China's GDP target of 7.5 percent for 2014 "may be possible" but the rate "is not sustainable", said longtime finance professor Mei Jianping.

"For sustainable long-term growth, the rate is probably 5 percent - and 5 percent is not bad," Mei said at the Cheung Kong Graduate School of Business (CKGSB) in commenting on Premier Li Keqiang's GDP announcement at the 12th National People's Congress meeting in Beijing..

"While I don't believe that China can catch up with the US in terms of the overall size of the economy in 10 years, it can probably do it in 30 years. And ladies and gentlemen, even if it can do it in 30 years, that is already a remarkable, remarkable achievement," said Mei, a professor of finance at CKGSB and the director of the CKGSB Real Estate Research Institute.

China is at a "crossroads" in its economic development, Mei said on Thursday, where quantity of growth is overemphasized compared to quality of growth. Of the major drivers of economic development, China is exhausting labor input and investment, which is a model that "can't go on forever."

In contrast to the US, whose growth is sustained by more efficient use of resources, there is a limit to how much longer China can rely on labor and investment, he said.

"You can see that there are a lot of indications that China has negative resource efficiency, because China right now is using 45 percent of the world's resources, but only produces 12 percent of the world's GDP," Mei explained.

China's inefficiency at using its resources means that there is built-up excess in the system, he said, and is illustrated by Friday's news that Shanghai Chaori Solar Energy Science & Technology Co will become China's first-ever corporation to default on bond interest payments.

"China's going to have its first bond default.
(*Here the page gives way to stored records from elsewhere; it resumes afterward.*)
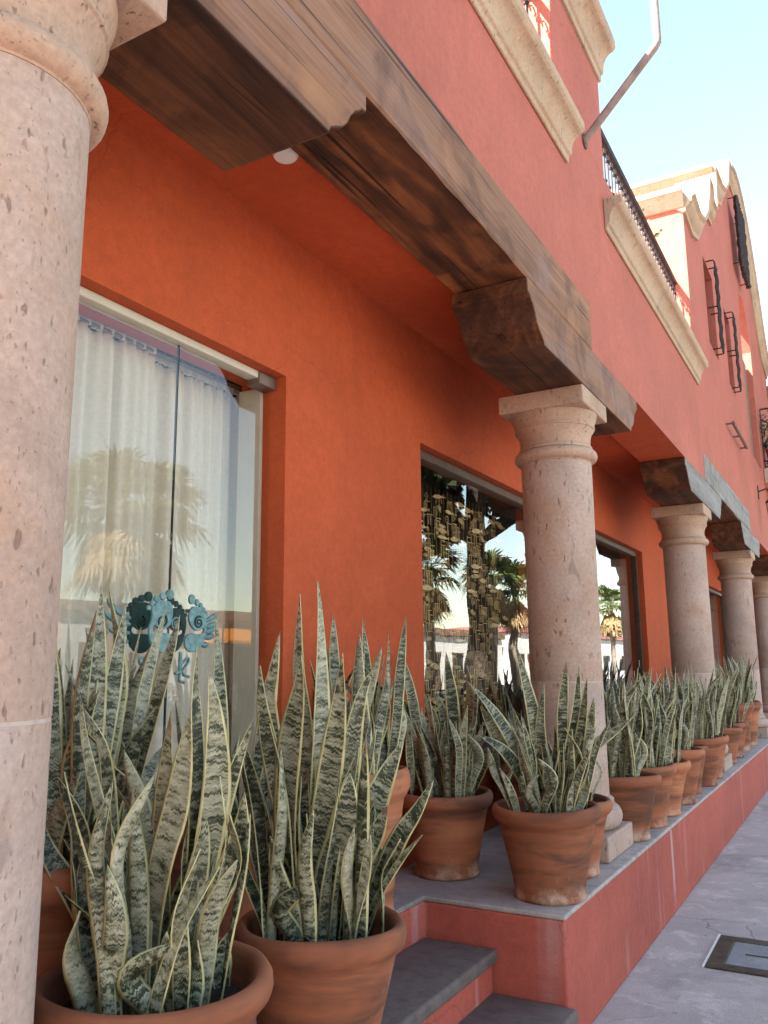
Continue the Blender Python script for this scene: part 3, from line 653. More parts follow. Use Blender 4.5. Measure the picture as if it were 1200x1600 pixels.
# lantern, wall bracket, pipe, ceiling light
t = thing('wall_lantern', 'black iron lantern on the wall under the far balcony', 'lantern', (XF, 15.0, 4.05))
MB().tube([(0, 0, .32), (.12, 0, .36), (.2, 0, .30), (.2, 0, .22)], .012, 6).build('arm', MT['iron'], t)
m = MB().lathe([(.02, .22), (.10, .14), (.105, .12), (.02, .119)], 6, (.2, 0, 0)).build('cap', MT['iron'], t)
m = MB()
for k in range(6): a = k * math.pi / 3; m.tube([(.2 + .09 * math.cos(a), .09 * math.sin(a), .12), (.2 + .06 * math.cos(a), .06 * math.sin(a), -.22)], .008, 5)
m.lathe([(.01, -.26), (.06, -.24), (.065, -.22), (.01, -.219)], 6, (.2, 0, 0)); m.build('cage', MT['iron'], t)
MB().lathe([(.01, -.21), (.05, -.2), (.075, .1), (.01, .11)], 6, (.2, 0, 0)).build('glass', MT['glass'], t)
MB().box(0.0005, .012, -.06, .06, .2, .42).build('back_plate', MT['iron'], t)
t = thing('iron_wall_bracket', 'small rusty iron bar on brackets, fixed low on the pink wall with streaks below', 'bracket', (XF, 12.1, 4.63))
MB().tube([(.09, -.75, 0), (.09, .75, 0)], .022, 8).build('bar', MT['rust'], t)
for y in (-.72, 0, .72): MB().tube([(0.0005, y, 0), (.09, y, 0)], .012, 6).build('standoff', MT['rust'], t)
t = thing('steel_pipe', 'bent rusty steel pipe reaching out from the wall into the sky', 'pipe', (XF, 4.98, 4.94))
bend = (XF * 0 + .502, .02, .54)
MB().tube([(0.0005, 0, 0), (.25, .01, .268), (.485, .02, .520), (.502, .02, .548), (.503, .02, .58), (.503, .02, 1.9)], .026, 14).build('pipe_tube', MT['galv'], t, smooth=True, ang=60)
fl = MB().lathe([(.01, -.012), (.05, -.01), (.05, .0), (.01, .004)], 14).build('flange', MT['rust'], t)
fl.rotation_euler = (0, R_(90), 0); fl.location = (.012, 0, 0)
t = tag(MB().lathe([(.001, 0), (.050, 0), (.052, -.010), (.044, -.022), (.001, -.027)], 28).build('ceiling_light', MT['lamp'], smooth=True, loc=(-1.80, 2.42, 3.5595)), 'small round white light on the porch ceiling, half hidden by the beam', 'light')

# utility hatch in the pavement
t = thing('utility_hatch', 'rectangular iron framed utility hatch with pale lid in the sidewalk', 'hatch', (-.62, 5.17, .0))
m = MB(); hw, hl = .255, .29
m.box(-hw, hw, -hl, -hl + .085, .0015, .010); m.box(-hw, hw, hl - .085, hl, .0015, .010); m.box(-hw, -hw + .085, -hl + .085, hl - .085, .0015, .010); m.box(hw - .085, hw, -hl + .085, hl - .085, .0015, .010)
m.build('frame', MT['hatch_frame'], t, bevel=.002, seg=1)
MB().box(-hw + .088, hw - .088, -hl + .088, hl - .088, .0015, .008).build('lid', MT['lid'], t, bevel=.002, seg=1)
MB().box(-.09, .16, -.012, .006, .0085, .011).build('lifting_slot', MT['hatch_frame'], t)
MB().box(-hw - .012, -hw - .001, -hl, hl, .0015, .012).build('edge_trim', MT['lamp'], t)

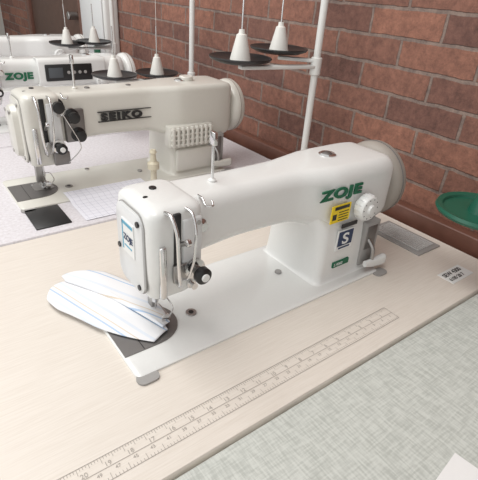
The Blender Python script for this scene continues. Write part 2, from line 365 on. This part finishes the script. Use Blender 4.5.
        for i,(x,z) in enumerate(((.142,.176),(.152,.135),(.112,.2))):
            lathe('extra_tension_%d'%i,[(.006,0),(.016,.006),(.016,.008),(.006,.012),(.012,.018),(.012,.028),(.004,.03)],(x,.054,z),(0,-1,0),M_black,e)
            lathe('extra_tension_ring_%d'%i,[(.012,0),(.0165,.002),(.0165,.005),(.012,.006)],(x,.054,z),(0,-1,0),M_chrome,e)
        box('tension_block',.125,.17,.046,.056,.118,.19,M_dsteel,e,.004)
        box('front_lever',.09,.125,.03,.04,.075,.105,M_dsteel,e,.004)
        tube('thread_wire',[(.112,.03,.2),(.13,.022,.16),(.15,.028,.11),(.12,.03,.08)],.0012,M_chrome,e)
        box('front_cover',.385,.50,.018,.03,.012,.072,W,e,.006)
        for x in (.2,.3): cyl('arm_plug',(x,.1,.2205),(0,0,1),.006,.003,M_dsteel,e)
        loftX('side_gear_cover',[(.024,.072,.112,.10,.19,.018),(.028,.066,.118,.092,.198,.022),(.0385,.064,.12,.09,.2,.022)],W,e,1)
        for y,z in ((.076,.188),(.106,.188),(.091,.104)): cyl('gear_cover_screw',(.0245,y,z),(-1,0,0),.004,.002,M_steel,e)
        box('foot_driver',.06,.075,.088,.1,.02,.08,M_steel,e,.002)
        tube('rear_lifter',[(.10,.15,.14),(.10,.175,.12),(.10,.18,.09)],.004,M_steel,e)
        cyl('top_regulator',(.46,.1,.2235),(0,0,1),.018,.012,W,e)
    if kind==3:
        loftX('display_housing',[(.232,.03,.075,.128,.205,.012),(.24,.022,.08,.125,.21,.014),(.43,.022,.08,.125,.21,.014),(.44,.03,.075,.128,.205,.012)],W,e)
        box('display_panel',.246,.395,.0185,.0225,.142,.192,M_black,e,.003)
        box('display_screen',.256,.30,.0178,.019,.152,.182,M_motor,e,.001)
        for i in range(4): cyl('display_button_%d'%i,(.318+i*.018,.0185,.167),(0,-1,0),.005,.002,M_rub,e)
        text('display_lettering','ZOJE',(.135,.050,.148),(1,0,0),(0,0,1),.026,M_green,e,.0015,.0014,sx=1.3,sp=1.1)
        box('green_stripe',.445,.517,.029,.034,.150,.157,M_green,e,0)
    return e
m1=machine((.162,.388,TZ),1)
m2=machine((.162,.945,TZ),2)
m3=machine((.162,1.522,TZ),3)
m4=machine((.20,2.089,TZ),4)
box('rubber_mat',.165,.235,.845,.940,TZ,TZ+.003,M_black,t2,.001)
def padz(y): return TZ+.0016+(.0055)*min(1,max(0,(y-.925)/.02))
ys=[.838,.88,.915,.925,.93,.935,.94,.945,.96,.985]
pv=[];pf=[]
for y in ys: pv+=[(.262,y,padz(y)),(.455,y,padz(y))]
for i in range(len(ys)-1): pf.append((2*i,2*i+1,2*i+3,2*i+2))
gp=obj('grid_sheet',pv,pf,mat('pad_lilac',(.80,.80,.86),.6),t2)
v=[];f=[]
for i in range(13):
    x=.27+i*.0142
    for a,b_ in zip(ys[:-1],ys[1:]):
        k=len(v); v+=[(x,a,padz(a)+.0004),(x+.0007,a,padz(a)+.0004),(x+.0007,b_,padz(b_)+.0004),(x,b_,padz(b_)+.0004)]; f.append((k,k+1,k+2,k+3))
for i in range(10):
    y=.845+i*.0145; k=len(v); z=padz(y+.0007)+.0005; v+=[(.266,y,z),(.451,y,z),(.451,y+.0007,z),(.266,y+.0007,z)]; f.append((k,k+1,k+2,k+3))
obj('grid_sheet_lines',v,f,mat('pad_ink',(.55,.55,.62),.6),t2,False)
bw=empty('bobbin_winder',(.462,.925,TZ))
lathe('base',[(.016,0),(.016,.004),(.008,.008),(.007,.05)],(0,0,0),(0,0,1),M_cream,bw)
lathe('spindle_cap',[(.007,.048),(.014,.052),(.014,.066),(.008,.07),(.006,.088),(.009,.092),(.006,.098)],(0,0,0),(0,0,1),M_cream,bw)
# ---------------------------------------------------------------- thread stands
def stand(pole,discs,green=False,h=.75):
    e=empty('thread_stand',(pole[0],pole[1],TZ+.0005))
    cyl('pole',(0,0,0),(0,0,1),.0085,h,M_pole,e,.001,20)
    lathe('pole_foot',[(.022,0),(.022,.006),(.012,.012),(.011,.03)],(0,0,0),(0,0,1),M_pole,e)
    cyl('pole_collar',(0,0,discs[0][2]-.035),(0,0,1),.013,.04,M_pole,e)
    for i,(x,y,z) in enumerate(discs):
        x-=pole[0]; y-=pole[1]
        d=Vector((x,y,0)); L=d.length; a=math.atan2(y,x)
        b=box('arm_%d'%i,0,L,-.010,.010,-.008,.0,M_pole,e,.002); b.rotation_euler=(0,0,a); b.location=(0,0,z-.012)
        lathe('spool_disc_%d'%i,[(.01,-.006),(.05,-.005),(.066,.001),(.069,.005),(.068,.007),(.062,.004),(.045,.0),(.0,.0)],(x,y,z),(0,0,1),M_black,e,48)
        if green:
            lathe('spool_rim_%d'%i,[(.060,.005),(.062,.009),(.071,.011),(.073,.006),(.070,.001)],(x,y,z),(0,0,1),M_dgreen,e,48)
        lathe('spool_cone_%d'%i,[(.023,.0),(.022,.004),(.012,.045),(.011,.05),(.007,.052),(.006,.06)],(x,y,z),(0,0,1),M_dgreen if green else M_cone,e,28)
        cyl('spool_pin_%d'%i,(x,y,z+.05),(0,0,1),.002,.09,M_chrome,e,0,10)
        tube('guide_arm_%d'%i,[(0,0,h-.02),(x*.5,y*.5,h-.02),(x,y,h-.02),(x,y,h-.03)],.003,M_chrome,e)
        cyl('thread_%d'%i,(x,y,z+.13),(0,0,1),.0006,h-.16-z,M_cone,e,0,6)
    return e
s1=stand((.83,.795),[(.63,.83,.305),(.765,.86,.318)])
s2=stand((.83,1.36),[(.57,1.385,.178),(.715,1.385,.178)])
s3=stand((.80,1.93),[(.615,1.95,.20),(.725,1.95,.205)])
s0=stand((.85,.215),[(.742,.288,.138)],True)
# ---------------------------------------------------------------- sewn cloth piece
mc=bpy.data.materials.new('striped_cotton'); n,l,b=nodes(mc)
tc=n.new('ShaderNodeTexCoord'); sp=n.new('ShaderNodeSeparateXYZ'); l.new(tc.outputs['UV'],sp.inputs[0])
rp=n.new('ShaderNodeValToRGB'); cr=rp.color_ramp; cr.interpolation='CONSTANT'
W_=(.80,.81,.83,1); B_=(.45,.58,.76,1); T_=(.70,.61,.50,1); G_=(.70,.75,.82,1)
cr.elements[0].position=0; cr.elements[0].color=W_; cr.elements[1].position=.16; cr.elements[1].color=B_
for p,c in ((.19,W_),(.3,T_),(.32,W_),(.44,G_),(.5,W_),(.6,B_),(.63,W_),(.7,T_),(.72,W_),(.84,G_),(.9,W_)):
    q=cr.elements.new(p); q.color=c
ml=n.new('ShaderNodeMath'); ml.operation='FRACT'; mm=n.new('ShaderNodeMath'); mm.operation='MULTIPLY'; mm.inputs[1].default_value=1.1
l.new(sp.outputs['Y'],mm.inputs[0]); l.new(mm.outputs[0],ml.inputs[0]); l.new(ml.outputs[0],rp.inputs[0]); l.new(rp.outputs[0],b.inputs['Base Color']); b.inputs['Roughness'].default_value=.9
ce=empty('striped_fabric_piece',(0,0,TZ))
def leaf(name,A,B,w0,w1,h,z0,phase=0,lift=0,sk=.3,bnd=.010,e0=.62,e1=.35):
    A=Vector(A);B=Vector(B);ax=(B-A);L=ax.length;ax.normalize();nr=Vector((-ax.y,ax.x))
    def fn(u,v_):
        env=min(1,(e0+(1-e0)*min(1,u/.22)**.6))*(1-(1-e1)*max(0,(u-.55)/.45)**1.7)
        bend=bnd*math.sin(math.pi*u)
        s=(v_-.5)*2
        off=(w1 if s>0 else w0)*s*env
        round_=.012*s*s*(1-u)**6
        p=A+ax*(L*u+round_)+nr*(off+bend)
        z=z0+h*env*(1-abs(s)**2.5)*(1-.5*u)+.0008*math.sin(11*u+4*v_+phase)*(1-abs(s)**2)+lift*max(0,s)**1.5*env*(1-u)
        return (p.x,p.y,max(z,.0016))
    o=grid_surface(name,fn,56,28,mc,ce,.001)
    uv=o.data.uv_layers.new(name='UVMap')
    for lp in o.data.loops:
        c=o.data.vertices[lp.vertex_index].co; d=Vector((c.x,c.y))-A
        t=d.dot(ax); w=d.dot(nr)
        uv.data[lp.index].uv=(t/L,(w+sk*t+.06+.25*c.z)/.09)
    return o
leaf('lower_layer',(.136,.630),(.222,.438),.042,.046,.004,.0082,0,0,.10,.006)
leaf('upper_fold',(.150,.640),(.232,.448),.004,.042,.009,.0125,2,.007,-.12,.010)
pe=obj('paper_sheet',[(.413,.096,TZ+.001),(.203,.07,TZ+.001),(.24,-.225,TZ+.001),(.45,-.199,TZ+.001)],[(0,1,2,3)],mat('paper',(.82,.81,.80),.7),None,False)
md=pe.modifiers.new('s','SOLIDIFY'); md.thickness=.0004
# ---------------------------------------------------------------- far items
d=empty('door_1',(XW,2.56,0))
box('door_leaf',-.03,0,0,.95,0,2.0,M_dwood,d,.004)
for i,y in enumerate((-.07,.95)): box('door_frame_%d'%i,-.05,0,y,y+.07,0,2.06,M_wood,d,.004)
box('door_frame_top',-.05,0,-.07,1.02,2.0,2.07,M_wood,d,.004)
cyl('door_handle',(-.03,.08,1.0),(-1,0,0),.02,.05,M_steel,d)
ub=empty('wall_control_box',(XW,2.16,.78))
box('case',-.07,0,0,.3,0,.5,M_pole,ub,.012); box('lid',-.078,-.07,.015,.285,.02,.48,M_plate,ub,.004); box('green_switch',-.088,-.078,.06,.12,.06,.12,M_green,ub,.003)
box('conduit',-.03,-.005,.12,.15,.5,1.8,M_pole,ub,.006)
fp=empty('folded_fabric_pile',(.47,2.66,TZ+.002))
cols=[(.45,.5,.42),(.62,.6,.52),(.3,.42,.36),(.6,.55,.55),(.5,.55,.6)]
for i,c in enumerate(cols):
    loftZ('fabric_fold_%d'%i,[(i*.024,.01,.26,.01,.2,.02),(i*.024+.004,0,.27+.01*(i%2),0,.21,.03),(i*.024+.018,0,.27+.01*(i%2),0,.21,.03),(i*.024+.023,.01,.26,.01,.2,.02)],mat('fabric_%d'%i,c,.95,var=.3,bscale=60),fp,1)
# ---------------------------------------------------------------- lights
w=bpy.data.worlds.new('w'); S.world=w; w.use_nodes=True
w.node_tree.nodes['Background'].inputs[0].default_value=(1,.99,.975,1); w.node_tree.nodes['Background'].inputs[1].default_value=.76
def area(name,loc,rot,sx,sy,p,col):
    L=bpy.data.lights.new(name,'AREA'); L.shape='RECTANGLE'; L.size=sx; L.size_y=sy; L.energy=p; L.color=col
    o=bpy.data.objects.new(name,L); o.location=loc; o.rotation_euler=rot; S.collection.objects.link(o)
area('ceiling_light',(-.15,1.2,2.5),(0,0,0),.5,2.4,27,(1,.98,.95))
area('window_light',(-2.4,1.2,1.8),(0,math.radians(-65),0),1.6,2.4,24,(.98,.99,1))
# ---------------------------------------------------------------- camera
cd=bpy.data.cameras.new('camera'); cam=bpy.data.objects.new('camera',cd); S.collection.objects.link(cam)
r=Vector((.8018,-.5943,.0648)); fw=Vector((.5434,.6792,-.4923)).normalized(); r=(r-fw*r.dot(fw)).normalized(); u=r.cross(fw)
M=Matrix((( r.x,u.x,-fw.x,0),(r.y,u.y,-fw.y,0),(r.z,u.z,-fw.z,TZ+.445),(0,0,0,1)))
cam.matrix_world=M; cd.lens=448/480*36; cd.sensor_width=36; cd.clip_start=.01
S.camera=cam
Despite the fact that it already has an 8 trillion yuan bond market, it has never had a default, so that means a huge amount of excess has been built into the system," Mei said.

Historically, the Chinese government has bailed out failing companies and companies with bad debt, and Mei said it was this excess that China has to avoid going forward.

"Let's say I'm going to give you a reward: You can go to any Michelin-starred restaurant in New York, and I'll pay for it," he said. "You can do it for five days. There is only one catch: you're not allowed to go to the restroom. Can you do it?"

Mei said that kind of analogy can be used for China's economic growth.

"For the last 30 years, China has been eating up a lot of capital, but it never seriously goes to the restroom. So one of the most amazing characteristic is the US system was the financial crisis. It's bad, but it's like somebody going to the restroom. You take a break and get rid of the excesses, then you become healthy. China hasn't had a chance to do that," he said.